One was from a few weeks ago and it was about the caps that the swimmers are required to wear. Swimmers with Big Hair not being allowed to wear suitable sized caps. Let them ! It’s identity. It’s their character. We need our sports people to be Characters and not just faceless individuals forced to squish into a mould. If the big cap slows them down, that’s their choice. We shouldn’t be forcing them to look a certain way.

Olympic sport should be all about who is the best on the day and that’s in performance, skill and how they manage to bring all their talent at their sport out. Sometimes they blow it. Applaud them anyway and give them your support again next time. They work really hard to get to where they are.

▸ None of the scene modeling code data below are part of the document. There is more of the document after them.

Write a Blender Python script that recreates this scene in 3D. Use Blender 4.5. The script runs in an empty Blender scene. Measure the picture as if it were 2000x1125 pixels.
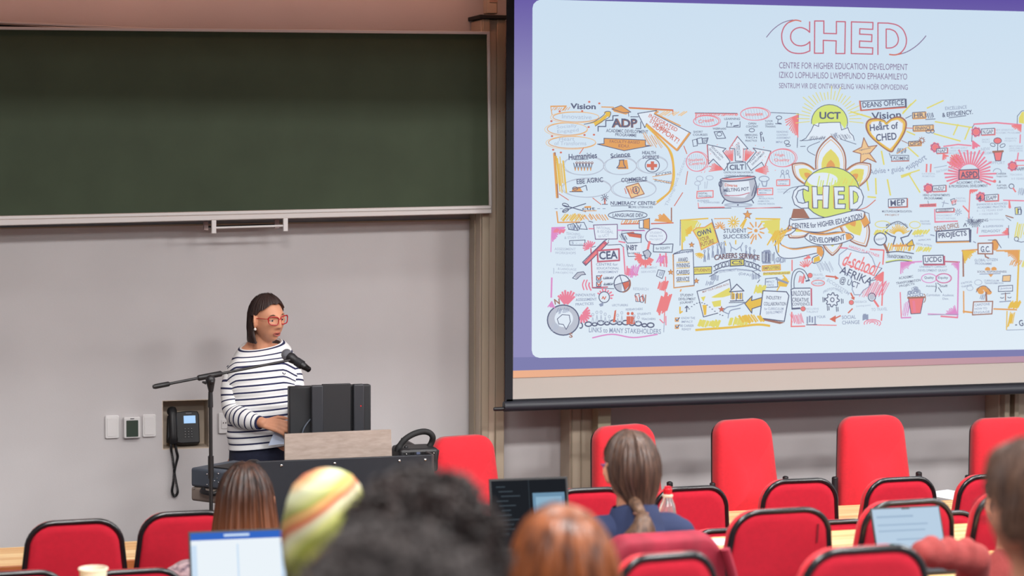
import bpy, bmesh, math, random
from math import sin, cos, pi, radians, sqrt, atan2, acos, exp
from mathutils import Vector, Matrix, noise, Euler
V = Vector
random.seed(7)
sc = bpy.context.scene
COL = sc.collection

# ------------------------------------------------------------------ camera
F = 4000.0
PHI = math.atan(4000 / 13000)
HC = 2.36
PITCH = math.atan(254 / 4000)
ROLL = 0.0042
cam_d = bpy.data.cameras.new('camera')
cam = bpy.data.objects.new('camera', cam_d)
COL.objects.link(cam)
fwd = V((sin(PHI) * cos(PITCH), cos(PHI) * cos(PITCH), -sin(PITCH)))
right0 = V((cos(PHI), -sin(PHI), 0))
up0 = right0.cross(fwd)
RIGHT = right0 * cos(ROLL) + up0 * sin(ROLL)
UP = up0 * cos(ROLL) - right0 * sin(ROLL)
CAM = V((0, 0, HC))
rm = Matrix((RIGHT, UP, -fwd)).transposed()
cam.matrix_world = Matrix.Translation(CAM) @ rm.to_4x4()
cam_d.sensor_width = 36
cam_d.lens = 36 * F / 2000
cam_d.clip_start = 0.05
cam_d.clip_end = 100
cam_d.dof.use_dof = True
cam_d.dof.focus_distance = 10.0
cam_d.dof.aperture_fstop = 2.3
sc.camera = cam


def ray(px, py):
    return fwd + RIGHT * ((px - 1000) / F) - UP * ((py - 562.5) / F)


def P(px, py, depth):
    return CAM + ray(px, py) * depth


def PW(px, py, Y):
    r = ray(px, py)
    return CAM + r * (Y / r.y)


def PZ(px, py, z):
    r = ray(px, py)
    return CAM + r * ((z - HC) / r.z)


# ------------------------------------------------------------------ world, light, exposure
sc.view_settings.view_transform = 'Standard'
sc.view_settings.look = 'None'
sc.view_settings.gamma = 1
sc.view_settings.exposure = 0.0
sc.view_settings.use_curve_mapping = False
w = bpy.data.worlds.new('world')
sc.world = w
w.use_nodes = True
w.node_tree.nodes['Background'].inputs[0].default_value = (0.86, 0.9, 1.0, 1)
w.node_tree.nodes['Background'].inputs[1].default_value = 0.42


def area(name, loc, target, sx, sy, power, col, spread=180):
    d = bpy.data.lights.new(name, 'AREA')
    d.shape = 'RECTANGLE'
    d.size = sx
    d.size_y = sy
    d.energy = power
    d.color = col
    d.spread = radians(spread)
    o = bpy.data.objects.new(name, d)
    COL.objects.link(o)
    o.location = loc
    o.rotation_euler = (V(target) - V(loc)).to_track_quat('-Z', 'Y').to_euler()
    return o


for x in (1.2, 3.8, 6.4, 9.0):
    area('ceiling_lamp', (x, 6.5, 4.42), (x, 7.1, 0), 1.2, 0.4, 78, (1.0, 0.98, 0.96))
for x in (0.6, 3.4, 6.2, 9.0):
    area('ceiling_lamp', (x, 3.4, 4.42), (x, 5.0, 0), 1.2, 0.5, 128, (1.0, 0.98, 0.96))
for x in (0.5, 4.5, 8.5):
    area('ceiling_lamp', (x, 0.2, 4.42), (x, 5.4, 1.0), 1.6, 0.8, 100, (1.0, 0.98, 0.97))
for x in (-0.4, 1.1, 2.6):
    area('warm_wall_lamp', (x, 10.1, 3.5), (x, 10.55, 3.15), 1.4, 0.1, 2.3, (1.0, 0.42, 0.26))
for x in (-0.3, 2.9, 5.2):
    area('front_downlight', (x, 8.35, 4.3), (x, 9.7, 0), 0.4, 0.4, 5, (1.0, 0.97, 0.96), 70)


# ------------------------------------------------------------------ materials
def lin(c):
    return c / 12.92 if c <= 0.04045 else ((c + 0.055) / 1.055) ** 2.4


def C(r, g, b, a=1):
    return (lin(r / 255), lin(g / 255), lin(b / 255), a)


MATS = {}


def mat(name, rgb, rough=0.6, metal=0, var=0.0, vscale=20, bump=0.0, bscale=200, stretch=(1, 1, 1), rgb2=None, spec=0.5, sheen=0, trans=0, clear=0):
    if name in MATS:
        return MATS[name]
    m = bpy.data.materials.new(name)
    m.use_nodes = True
    nt = m.node_tree
    b = nt.nodes['Principled BSDF']
    b.inputs['Base Color'].default_value = C(*rgb)
    b.inputs['Roughness'].default_value = rough
    b.inputs['Metallic'].default_value = metal
    b.inputs['Specular IOR Level'].default_value = spec
    b.inputs['Sheen Weight'].default_value = sheen
    b.inputs['Transmission Weight'].default_value = trans
    b.inputs['Coat Weight'].default_value = clear
    if var or rgb2 or bump:
        tc = nt.nodes.new('ShaderNodeTexCoord')
        mp = nt.nodes.new('ShaderNodeMapping')
        mp.inputs['Scale'].default_value = stretch
        nt.links.new(tc.outputs['Object'], mp.inputs[0])
    if var or rgb2:
        n = nt.nodes.new('ShaderNodeTexNoise')
        n.inputs['Scale'].default_value = vscale
        n.inputs['Detail'].default_value = 5
        nt.links.new(mp.outputs[0], n.inputs['Vector'])
        r = nt.nodes.new('ShaderNodeValToRGB')
        r.color_ramp.elements[0].position = 0.32
        r.color_ramp.elements[1].position = 0.68
        c1 = C(*rgb)
        c2 = C(*rgb2) if rgb2 else tuple(min(1, x * (1 + var)) for x in c1[:3]) + (1,)
        if not rgb2:
            c1 = tuple(x * (1 - var) for x in c1[:3]) + (1,)
        r.color_ramp.elements[0].color = c1
        r.color_ramp.elements[1].color = c2
        nt.links.new(n.outputs[0], r.inputs[0])
        nt.links.new(r.outputs[0], b.inputs['Base Color'])
    if bump:
        n2 = nt.nodes.new('ShaderNodeTexNoise')
        n2.inputs['Scale'].default_value = bscale
        n2.inputs['Detail'].default_value = 3
        nt.links.new(mp.outputs[0], n2.inputs['Vector'])
        bp = nt.nodes.new('ShaderNodeBump')
        bp.inputs['Strength'].default_value = bump
        bp.inputs['Distance'].default_value = 0.002
        nt.links.new(n2.outputs[0], bp.inputs['Height'])
        nt.links.new(bp.outputs[0], b.inputs['Normal'])
    MATS[name] = m
    return m


def emit(name, rgb, s=1.0, rgb2=None, axis=2, a=0, bb=1):
    """something that gives off light: a lit screen"""
    if name in MATS:
        return MATS[name]
    m = bpy.data.materials.new(name)
    m.use_nodes = True
    nt = m.node_tree
    nt.nodes.remove(nt.nodes['Principled BSDF'])
    e = nt.nodes.new('ShaderNodeEmission')
    e.inputs[0].default_value = C(*rgb)
    e.inputs[1].default_value = s
    nt.links.new(e.outputs[0], nt.nodes['Material Output'].inputs[0])
    if rgb2:
        tc = nt.nodes.new('ShaderNodeTexCoord')
        sp = nt.nodes.new('ShaderNodeSeparateXYZ')
        nt.links.new(tc.outputs['Object'], sp.inputs[0])
        mr = nt.nodes.new('ShaderNodeMapRange')
        mr.inputs[1].default_value = a
        mr.inputs[2].default_value = bb
        nt.links.new(sp.outputs[axis], mr.inputs[0])
        mx = nt.nodes.new('ShaderNodeMix')
        mx.data_type = 'RGBA'
        mx.inputs[6].default_value = C(*rgb)
        mx.inputs[7].default_value = C(*rgb2)
        nt.links.new(mr.outputs[0], mx.inputs[0])
        nt.links.new(mx.outputs[2], e.inputs[0])
    MATS[name] = m
    return m


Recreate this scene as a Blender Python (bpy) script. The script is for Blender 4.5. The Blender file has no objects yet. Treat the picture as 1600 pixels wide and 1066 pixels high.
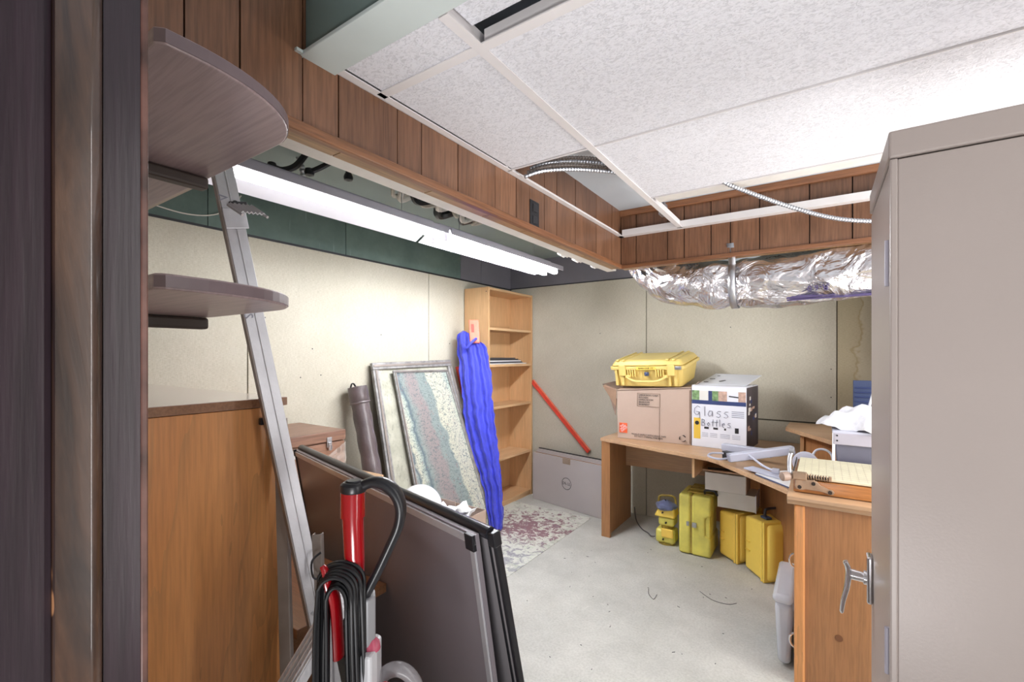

It should not be about the show. Cricket’s previously been doing really well because the players of all codes have been spectacularly bringing it lately. From Harleen Deol’s catch on the boundary, England’s all round class with the ladies and some spectacular stuff with the men as well. Their appearance is just a side show, it’s not something we should care about. I don’t watch women’s cricket because of any thought that the players might be cute, I watch it because they play a game I love with considerable skill and passion. They’re fierce competitors and it always makes for a compelling game to watch.

And then we come to the beach volleyball and what’s happened with the Norwegian Ladies. They want to play in shorts instead of the bikini bottoms. And they’ve been fined for it. I AM SHOCKED.

This is where the blood starts boiling. I guess that the skimpy clothing is justified because it’s hot and sand gets everywhere. And then Something gets involved and instead of it being a test of skill, it’s about a sideshow in skimpy outfits.

When I’m watching sport, I’m invested in who’s going to win. And that’s being really happy for the one who knocked it out of the park and was better than everyone else and being sad for the one in tears because they tripped up right at the start and didn’t let their talent out to play that day. They’re both awesome. It’s better to try and fail than not try. When I’m watching the endurance motor racing, I’m more likely to be rooting for the people down the field who have lost huge time to mechanical issues and they’re fighting to stay in the race. They tried, failed and then try to recover. I have massive respect for that.

I’m not interested in what they look like, although Happy Smiling People make me happy too. Oh and if they have distinct character too, like the ski jumper with the enormous moustache. Loved that.

The sooner we can get away from archaic attitudes like mandatory outfits for things like sport the better. It should be the player’s choice for what they wear for their sport and they’ll optimise their gear choice to make them better at it. The only thing that should matter is where there might be a performance benefit coming in, like a bigger bat, gloves that let them catch unfairly better or prosthetics that have better tech then the competition.

Erm. It’s hot I kinda ranted.

Make your own mind up with the stories about sport at the moment and the really bad looking ones around the Olympics. Watch sport for the skill, not because you fancy the players or you like watching people in skimpy outfits. Respect the performance, not the appearance.

And I’ll now retreat back into my Not Wearing Much (get that picture out of your head for your own sanity !) and trying to keep functioning in the heat. Roll on Saturday :-D.